● **Work instructions**
All of the material below is to be retyped exactly.
━━━━━ Dataset content ━━━━━
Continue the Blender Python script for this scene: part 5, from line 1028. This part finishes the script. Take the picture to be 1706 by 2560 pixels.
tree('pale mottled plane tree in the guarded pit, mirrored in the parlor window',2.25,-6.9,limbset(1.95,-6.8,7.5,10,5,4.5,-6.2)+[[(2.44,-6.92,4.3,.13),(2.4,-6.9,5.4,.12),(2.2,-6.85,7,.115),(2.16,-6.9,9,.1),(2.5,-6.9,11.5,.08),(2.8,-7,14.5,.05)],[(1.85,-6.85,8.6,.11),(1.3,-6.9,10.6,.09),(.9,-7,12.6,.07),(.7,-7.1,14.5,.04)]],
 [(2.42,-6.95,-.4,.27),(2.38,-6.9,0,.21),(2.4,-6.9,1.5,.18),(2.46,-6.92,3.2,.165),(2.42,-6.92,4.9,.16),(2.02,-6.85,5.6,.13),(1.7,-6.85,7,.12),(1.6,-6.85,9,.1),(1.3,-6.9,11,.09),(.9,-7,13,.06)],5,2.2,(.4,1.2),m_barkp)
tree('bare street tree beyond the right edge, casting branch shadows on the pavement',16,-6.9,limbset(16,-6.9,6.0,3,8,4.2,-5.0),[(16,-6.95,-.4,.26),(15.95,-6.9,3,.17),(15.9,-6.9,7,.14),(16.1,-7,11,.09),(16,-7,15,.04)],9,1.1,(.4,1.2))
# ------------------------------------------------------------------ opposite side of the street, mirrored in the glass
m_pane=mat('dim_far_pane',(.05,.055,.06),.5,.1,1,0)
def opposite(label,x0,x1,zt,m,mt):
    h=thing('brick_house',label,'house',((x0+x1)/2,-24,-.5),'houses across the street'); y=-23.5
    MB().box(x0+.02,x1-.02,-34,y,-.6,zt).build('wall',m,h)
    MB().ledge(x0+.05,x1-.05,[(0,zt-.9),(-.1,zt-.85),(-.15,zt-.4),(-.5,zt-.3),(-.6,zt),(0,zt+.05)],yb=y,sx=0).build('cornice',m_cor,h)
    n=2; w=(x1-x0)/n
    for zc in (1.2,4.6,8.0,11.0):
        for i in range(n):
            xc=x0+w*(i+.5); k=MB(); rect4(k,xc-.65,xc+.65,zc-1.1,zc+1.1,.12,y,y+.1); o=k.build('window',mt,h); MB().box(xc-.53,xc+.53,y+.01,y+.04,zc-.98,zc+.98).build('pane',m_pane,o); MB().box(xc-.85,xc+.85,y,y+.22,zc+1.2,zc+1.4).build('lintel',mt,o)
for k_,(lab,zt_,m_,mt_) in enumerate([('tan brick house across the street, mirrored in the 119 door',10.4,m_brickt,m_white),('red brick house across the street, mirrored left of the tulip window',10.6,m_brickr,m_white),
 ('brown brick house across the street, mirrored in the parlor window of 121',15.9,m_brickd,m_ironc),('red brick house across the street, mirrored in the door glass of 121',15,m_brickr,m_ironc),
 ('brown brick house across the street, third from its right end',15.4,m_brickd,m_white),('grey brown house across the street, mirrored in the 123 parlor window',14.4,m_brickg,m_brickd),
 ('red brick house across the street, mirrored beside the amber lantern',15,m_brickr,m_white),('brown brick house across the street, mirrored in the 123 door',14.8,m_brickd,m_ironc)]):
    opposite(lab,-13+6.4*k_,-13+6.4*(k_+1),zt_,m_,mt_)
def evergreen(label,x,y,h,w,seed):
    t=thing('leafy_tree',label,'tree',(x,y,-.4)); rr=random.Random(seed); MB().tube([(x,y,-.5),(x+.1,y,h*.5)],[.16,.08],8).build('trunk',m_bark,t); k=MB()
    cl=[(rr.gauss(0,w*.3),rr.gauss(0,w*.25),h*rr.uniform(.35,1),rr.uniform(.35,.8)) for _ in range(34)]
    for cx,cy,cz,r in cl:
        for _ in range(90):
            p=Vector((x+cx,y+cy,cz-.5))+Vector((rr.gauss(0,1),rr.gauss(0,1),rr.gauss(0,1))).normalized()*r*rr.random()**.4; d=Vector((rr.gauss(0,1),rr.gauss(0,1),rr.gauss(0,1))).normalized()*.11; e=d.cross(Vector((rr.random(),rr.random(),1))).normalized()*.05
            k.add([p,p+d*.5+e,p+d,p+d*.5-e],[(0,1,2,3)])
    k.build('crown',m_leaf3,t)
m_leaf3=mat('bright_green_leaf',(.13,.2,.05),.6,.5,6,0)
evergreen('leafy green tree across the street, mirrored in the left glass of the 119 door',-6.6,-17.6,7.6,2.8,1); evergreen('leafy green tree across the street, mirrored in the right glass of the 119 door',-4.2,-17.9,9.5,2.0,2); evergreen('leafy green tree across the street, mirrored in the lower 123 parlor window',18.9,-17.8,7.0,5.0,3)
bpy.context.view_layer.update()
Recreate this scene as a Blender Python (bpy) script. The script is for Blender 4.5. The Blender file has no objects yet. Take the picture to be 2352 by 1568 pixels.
━━━━━
● **Result of the task**
Continue the Blender Python script for this scene: part 5, from line 1028. This part finishes the script. Take the picture to be 1706 by 2560 pixels.
tree('pale mottled plane tree in the guarded pit, mirrored in the parlor window',2.25,-6.9,limbset(1.95,-6.8,7.5,10,5,4.5,-6.2)+[[(2.44,-6.92,4.3,.13),(2.4,-6.9,5.4,.12),(2.2,-6.85,7,.115),(2.16,-6.9,9,.1),(2.5,-6.9,11.5,.08),(2.8,-7,14.5,.05)],[(1.85,-6.85,8.6,.11),(1.3,-6.9,10.6,.09),(.9,-7,12.6,.07),(.7,-7.1,14.5,.04)]],
 [(2.42,-6.95,-.4,.27),(2.38,-6.9,0,.21),(2.4,-6.9,1.5,.18),(2.46,-6.92,3.2,.165),(2.42,-6.92,4.9,.16),(2.02,-6.85,5.6,.13),(1.7,-6.85,7,.12),(1.6,-6.85,9,.1),(1.3,-6.9,11,.09),(.9,-7,13,.06)],5,2.2,(.4,1.2),m_barkp)
tree('bare street tree beyond the right edge, casting branch shadows on the pavement',16,-6.9,limbset(16,-6.9,6.0,3,8,4.2,-5.0),[(16,-6.95,-.4,.26),(15.95,-6.9,3,.17),(15.9,-6.9,7,.14),(16.1,-7,11,.09),(16,-7,15,.04)],9,1.1,(.4,1.2))
# ------------------------------------------------------------------ opposite side of the street, mirrored in the glass
m_pane=mat('dim_far_pane',(.05,.055,.06),.5,.1,1,0)
def opposite(label,x0,x1,zt,m,mt):
    h=thing('brick_house',label,'house',((x0+x1)/2,-24,-.5),'houses across the street'); y=-23.5
    MB().box(x0+.02,x1-.02,-34,y,-.6,zt).build('wall',m,h)
    MB().ledge(x0+.05,x1-.05,[(0,zt-.9),(-.1,zt-.85),(-.15,zt-.4),(-.5,zt-.3),(-.6,zt),(0,zt+.05)],yb=y,sx=0).build('cornice',m_cor,h)
    n=2; w=(x1-x0)/n
    for zc in (1.2,4.6,8.0,11.0):
        for i in range(n):
            xc=x0+w*(i+.5); k=MB(); rect4(k,xc-.65,xc+.65,zc-1.1,zc+1.1,.12,y,y+.1); o=k.build('window',mt,h); MB().box(xc-.53,xc+.53,y+.01,y+.04,zc-.98,zc+.98).build('pane',m_pane,o); MB().box(xc-.85,xc+.85,y,y+.22,zc+1.2,zc+1.4).build('lintel',mt,o)
for k_,(lab,zt_,m_,mt_) in enumerate([('tan brick house across the street, mirrored in the 119 door',10.4,m_brickt,m_white),('red brick house across the street, mirrored left of the tulip window',10.6,m_brickr,m_white),
 ('brown brick house across the street, mirrored in the parlor window of 121',15.9,m_brickd,m_ironc),('red brick house across the street, mirrored in the door glass of 121',15,m_brickr,m_ironc),
 ('brown brick house across the street, third from its right end',15.4,m_brickd,m_white),('grey brown house across the street, mirrored in the 123 parlor window',14.4,m_brickg,m_brickd),
 ('red brick house across the street, mirrored beside the amber lantern',15,m_brickr,m_white),('brown brick house across the street, mirrored in the 123 door',14.8,m_brickd,m_ironc)]):
    opposite(lab,-13+6.4*k_,-13+6.4*(k_+1),zt_,m_,mt_)
def evergreen(label,x,y,h,w,seed):
    t=thing('leafy_tree',label,'tree',(x,y,-.4)); rr=random.Random(seed); MB().tube([(x,y,-.5),(x+.1,y,h*.5)],[.16,.08],8).build('trunk',m_bark,t); k=MB()
    cl=[(rr.gauss(0,w*.3),rr.gauss(0,w*.25),h*rr.uniform(.35,1),rr.uniform(.35,.8)) for _ in range(34)]
    for cx,cy,cz,r in cl:
        for _ in range(90):
            p=Vector((x+cx,y+cy,cz-.5))+Vector((rr.gauss(0,1),rr.gauss(0,1),rr.gauss(0,1))).normalized()*r*rr.random()**.4; d=Vector((rr.gauss(0,1),rr.gauss(0,1),rr.gauss(0,1))).normalized()*.11; e=d.cross(Vector((rr.random(),rr.random(),1))).normalized()*.05
            k.add([p,p+d*.5+e,p+d,p+d*.5-e],[(0,1,2,3)])
    k.build('crown',m_leaf3,t)
m_leaf3=mat('bright_green_leaf',(.13,.2,.05),.6,.5,6,0)
evergreen('leafy green tree across the street, mirrored in the left glass of the 119 door',-6.6,-17.6,7.6,2.8,1); evergreen('leafy green tree across the street, mirrored in the right glass of the 119 door',-4.2,-17.9,9.5,2.0,2); evergreen('leafy green tree across the street, mirrored in the lower 123 parlor window',18.9,-17.8,7.0,5.0,3)
bpy.context.view_layer.update()
Recreate this scene as a Blender Python (bpy) script. The script is for Blender 4.5. The Blender file has no objects yet. Take the picture to be 2352 by 1568 pixels.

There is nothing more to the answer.